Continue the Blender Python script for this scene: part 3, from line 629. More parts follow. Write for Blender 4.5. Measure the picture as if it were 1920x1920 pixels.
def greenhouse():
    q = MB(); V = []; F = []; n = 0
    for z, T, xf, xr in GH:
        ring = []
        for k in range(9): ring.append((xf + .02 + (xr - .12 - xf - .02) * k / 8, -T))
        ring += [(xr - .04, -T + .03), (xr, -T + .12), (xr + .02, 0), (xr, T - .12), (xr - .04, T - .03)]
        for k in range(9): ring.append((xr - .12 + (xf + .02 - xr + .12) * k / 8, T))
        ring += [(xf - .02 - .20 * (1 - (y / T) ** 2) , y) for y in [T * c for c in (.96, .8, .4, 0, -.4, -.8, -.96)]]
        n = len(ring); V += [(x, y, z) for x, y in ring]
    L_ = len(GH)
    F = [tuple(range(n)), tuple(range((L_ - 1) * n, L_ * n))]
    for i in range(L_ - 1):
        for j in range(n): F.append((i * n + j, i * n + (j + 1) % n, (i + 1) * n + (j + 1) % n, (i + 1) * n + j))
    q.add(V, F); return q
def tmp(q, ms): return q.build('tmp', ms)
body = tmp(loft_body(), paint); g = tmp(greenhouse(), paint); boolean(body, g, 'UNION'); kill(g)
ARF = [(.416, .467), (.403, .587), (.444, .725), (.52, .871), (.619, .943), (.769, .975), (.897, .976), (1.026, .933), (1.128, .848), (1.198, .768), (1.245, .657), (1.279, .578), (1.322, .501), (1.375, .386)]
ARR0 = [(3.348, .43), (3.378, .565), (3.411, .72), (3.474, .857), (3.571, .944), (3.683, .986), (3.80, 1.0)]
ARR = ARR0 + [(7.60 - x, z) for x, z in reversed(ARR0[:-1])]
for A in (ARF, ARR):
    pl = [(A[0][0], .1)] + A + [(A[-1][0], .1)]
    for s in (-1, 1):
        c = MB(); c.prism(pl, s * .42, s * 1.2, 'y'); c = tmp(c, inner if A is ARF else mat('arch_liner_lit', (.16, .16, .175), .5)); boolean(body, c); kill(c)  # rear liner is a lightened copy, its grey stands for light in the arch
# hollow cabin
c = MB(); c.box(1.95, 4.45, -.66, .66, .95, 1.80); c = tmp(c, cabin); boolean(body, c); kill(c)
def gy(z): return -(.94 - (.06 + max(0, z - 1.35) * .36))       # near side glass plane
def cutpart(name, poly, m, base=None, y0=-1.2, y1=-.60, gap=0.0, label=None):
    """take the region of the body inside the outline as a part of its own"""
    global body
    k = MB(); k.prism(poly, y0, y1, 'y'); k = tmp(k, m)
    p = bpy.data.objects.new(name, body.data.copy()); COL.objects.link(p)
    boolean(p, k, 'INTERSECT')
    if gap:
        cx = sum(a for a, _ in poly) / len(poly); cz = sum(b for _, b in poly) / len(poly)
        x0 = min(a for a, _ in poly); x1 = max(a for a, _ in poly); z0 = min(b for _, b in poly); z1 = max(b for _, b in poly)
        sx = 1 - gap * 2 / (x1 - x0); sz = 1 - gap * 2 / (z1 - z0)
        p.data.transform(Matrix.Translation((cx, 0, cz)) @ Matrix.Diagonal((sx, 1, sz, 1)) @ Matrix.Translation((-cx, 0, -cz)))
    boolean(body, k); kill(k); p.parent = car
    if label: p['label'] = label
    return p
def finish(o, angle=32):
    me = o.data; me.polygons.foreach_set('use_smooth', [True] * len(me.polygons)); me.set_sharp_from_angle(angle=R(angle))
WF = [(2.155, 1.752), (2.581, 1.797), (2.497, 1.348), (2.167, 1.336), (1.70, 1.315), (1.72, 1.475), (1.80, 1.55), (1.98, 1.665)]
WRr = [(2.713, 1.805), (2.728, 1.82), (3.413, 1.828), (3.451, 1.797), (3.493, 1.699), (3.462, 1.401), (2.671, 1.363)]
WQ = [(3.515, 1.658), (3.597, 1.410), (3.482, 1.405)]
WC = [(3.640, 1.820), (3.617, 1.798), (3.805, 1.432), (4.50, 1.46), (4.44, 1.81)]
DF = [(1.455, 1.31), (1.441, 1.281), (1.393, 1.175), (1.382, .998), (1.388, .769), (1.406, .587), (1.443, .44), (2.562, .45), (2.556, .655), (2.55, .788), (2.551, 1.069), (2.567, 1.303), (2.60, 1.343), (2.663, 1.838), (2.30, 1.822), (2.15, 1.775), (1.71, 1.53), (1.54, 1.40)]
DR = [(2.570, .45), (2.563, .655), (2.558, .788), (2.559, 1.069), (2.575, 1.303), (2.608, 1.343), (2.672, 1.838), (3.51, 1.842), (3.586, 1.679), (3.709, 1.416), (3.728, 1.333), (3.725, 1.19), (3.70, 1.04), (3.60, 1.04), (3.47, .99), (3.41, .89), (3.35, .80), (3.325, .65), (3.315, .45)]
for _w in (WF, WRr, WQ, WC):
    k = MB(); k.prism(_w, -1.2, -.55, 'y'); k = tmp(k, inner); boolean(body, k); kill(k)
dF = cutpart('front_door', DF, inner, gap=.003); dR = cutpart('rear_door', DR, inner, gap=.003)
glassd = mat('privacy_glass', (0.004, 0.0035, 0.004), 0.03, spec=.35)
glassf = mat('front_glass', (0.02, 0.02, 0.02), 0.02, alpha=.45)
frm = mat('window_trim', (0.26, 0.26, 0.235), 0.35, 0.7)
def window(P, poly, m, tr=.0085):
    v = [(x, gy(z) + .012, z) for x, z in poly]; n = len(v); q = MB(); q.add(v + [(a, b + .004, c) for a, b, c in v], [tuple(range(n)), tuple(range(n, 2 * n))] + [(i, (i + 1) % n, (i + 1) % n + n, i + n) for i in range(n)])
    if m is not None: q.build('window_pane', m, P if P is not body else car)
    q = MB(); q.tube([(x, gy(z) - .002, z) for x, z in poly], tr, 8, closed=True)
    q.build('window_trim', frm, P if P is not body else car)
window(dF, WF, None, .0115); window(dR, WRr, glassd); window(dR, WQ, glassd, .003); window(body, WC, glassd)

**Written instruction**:
Please set down the whole listing above without altering a single line.

**Output below**:
Continue the Blender Python script for this scene: part 3, from line 629. More parts follow. Write for Blender 4.5. Measure the picture as if it were 1920x1920 pixels.
def greenhouse():
    q = MB(); V = []; F = []; n = 0
    for z, T, xf, xr in GH:
        ring = []
        for k in range(9): ring.append((xf + .02 + (xr - .12 - xf - .02) * k / 8, -T))
        ring += [(xr - .04, -T + .03), (xr, -T + .12), (xr + .02, 0), (xr, T - .12), (xr - .04, T - .03)]
        for k in range(9): ring.append((xr - .12 + (xf + .02 - xr + .12) * k / 8, T))
        ring += [(xf - .02 - .20 * (1 - (y / T) ** 2) , y) for y in [T * c for c in (.96, .8, .4, 0, -.4, -.8, -.96)]]
        n = len(ring); V += [(x, y, z) for x, y in ring]
    L_ = len(GH)
    F = [tuple(range(n)), tuple(range((L_ - 1) * n, L_ * n))]
    for i in range(L_ - 1):
        for j in range(n): F.append((i * n + j, i * n + (j + 1) % n, (i + 1) * n + (j + 1) % n, (i + 1) * n + j))
    q.add(V, F); return q
def tmp(q, ms): return q.build('tmp', ms)
body = tmp(loft_body(), paint); g = tmp(greenhouse(), paint); boolean(body, g, 'UNION'); kill(g)
ARF = [(.416, .467), (.403, .587), (.444, .725), (.52, .871), (.619, .943), (.769, .975), (.897, .976), (1.026, .933), (1.128, .848), (1.198, .768), (1.245, .657), (1.279, .578), (1.322, .501), (1.375, .386)]
ARR0 = [(3.348, .43), (3.378, .565), (3.411, .72), (3.474, .857), (3.571, .944), (3.683, .986), (3.80, 1.0)]
ARR = ARR0 + [(7.60 - x, z) for x, z in reversed(ARR0[:-1])]
for A in (ARF, ARR):
    pl = [(A[0][0], .1)] + A + [(A[-1][0], .1)]
    for s in (-1, 1):
        c = MB(); c.prism(pl, s * .42, s * 1.2, 'y'); c = tmp(c, inner if A is ARF else mat('arch_liner_lit', (.16, .16, .175), .5)); boolean(body, c); kill(c)  # rear liner is a lightened copy, its grey stands for light in the arch
# hollow cabin
c = MB(); c.box(1.95, 4.45, -.66, .66, .95, 1.80); c = tmp(c, cabin); boolean(body, c); kill(c)
def gy(z): return -(.94 - (.06 + max(0, z - 1.35) * .36))       # near side glass plane
def cutpart(name, poly, m, base=None, y0=-1.2, y1=-.60, gap=0.0, label=None):
    """take the region of the body inside the outline as a part of its own"""
    global body
    k = MB(); k.prism(poly, y0, y1, 'y'); k = tmp(k, m)
    p = bpy.data.objects.new(name, body.data.copy()); COL.objects.link(p)
    boolean(p, k, 'INTERSECT')
    if gap:
        cx = sum(a for a, _ in poly) / len(poly); cz = sum(b for _, b in poly) / len(poly)
        x0 = min(a for a, _ in poly); x1 = max(a for a, _ in poly); z0 = min(b for _, b in poly); z1 = max(b for _, b in poly)
        sx = 1 - gap * 2 / (x1 - x0); sz = 1 - gap * 2 / (z1 - z0)
        p.data.transform(Matrix.Translation((cx, 0, cz)) @ Matrix.Diagonal((sx, 1, sz, 1)) @ Matrix.Translation((-cx, 0, -cz)))
    boolean(body, k); kill(k); p.parent = car
    if label: p['label'] = label
    return p
def finish(o, angle=32):
    me = o.data; me.polygons.foreach_set('use_smooth', [True] * len(me.polygons)); me.set_sharp_from_angle(angle=R(angle))
WF = [(2.155, 1.752), (2.581, 1.797), (2.497, 1.348), (2.167, 1.336), (1.70, 1.315), (1.72, 1.475), (1.80, 1.55), (1.98, 1.665)]
WRr = [(2.713, 1.805), (2.728, 1.82), (3.413, 1.828), (3.451, 1.797), (3.493, 1.699), (3.462, 1.401), (2.671, 1.363)]
WQ = [(3.515, 1.658), (3.597, 1.410), (3.482, 1.405)]
WC = [(3.640, 1.820), (3.617, 1.798), (3.805, 1.432), (4.50, 1.46), (4.44, 1.81)]
DF = [(1.455, 1.31), (1.441, 1.281), (1.393, 1.175), (1.382, .998), (1.388, .769), (1.406, .587), (1.443, .44), (2.562, .45), (2.556, .655), (2.55, .788), (2.551, 1.069), (2.567, 1.303), (2.60, 1.343), (2.663, 1.838), (2.30, 1.822), (2.15, 1.775), (1.71, 1.53), (1.54, 1.40)]
DR = [(2.570, .45), (2.563, .655), (2.558, .788), (2.559, 1.069), (2.575, 1.303), (2.608, 1.343), (2.672, 1.838), (3.51, 1.842), (3.586, 1.679), (3.709, 1.416), (3.728, 1.333), (3.725, 1.19), (3.70, 1.04), (3.60, 1.04), (3.47, .99), (3.41, .89), (3.35, .80), (3.325, .65), (3.315, .45)]
for _w in (WF, WRr, WQ, WC):
    k = MB(); k.prism(_w, -1.2, -.55, 'y'); k = tmp(k, inner); boolean(body, k); kill(k)
dF = cutpart('front_door', DF, inner, gap=.003); dR = cutpart('rear_door', DR, inner, gap=.003)
glassd = mat('privacy_glass', (0.004, 0.0035, 0.004), 0.03, spec=.35)
glassf = mat('front_glass', (0.02, 0.02, 0.02), 0.02, alpha=.45)
frm = mat('window_trim', (0.26, 0.26, 0.235), 0.35, 0.7)
def window(P, poly, m, tr=.0085):
    v = [(x, gy(z) + .012, z) for x, z in poly]; n = len(v); q = MB(); q.add(v + [(a, b + .004, c) for a, b, c in v], [tuple(range(n)), tuple(range(n, 2 * n))] + [(i, (i + 1) % n, (i + 1) % n + n, i + n) for i in range(n)])
    if m is not None: q.build('window_pane', m, P if P is not body else car)
    q = MB(); q.tube([(x, gy(z) - .002, z) for x, z in poly], tr, 8, closed=True)
    q.build('window_trim', frm, P if P is not body else car)
window(dF, WF, None, .0115); window(dR, WRr, glassd); window(dR, WQ, glassd, .003); window(body, WC, glassd)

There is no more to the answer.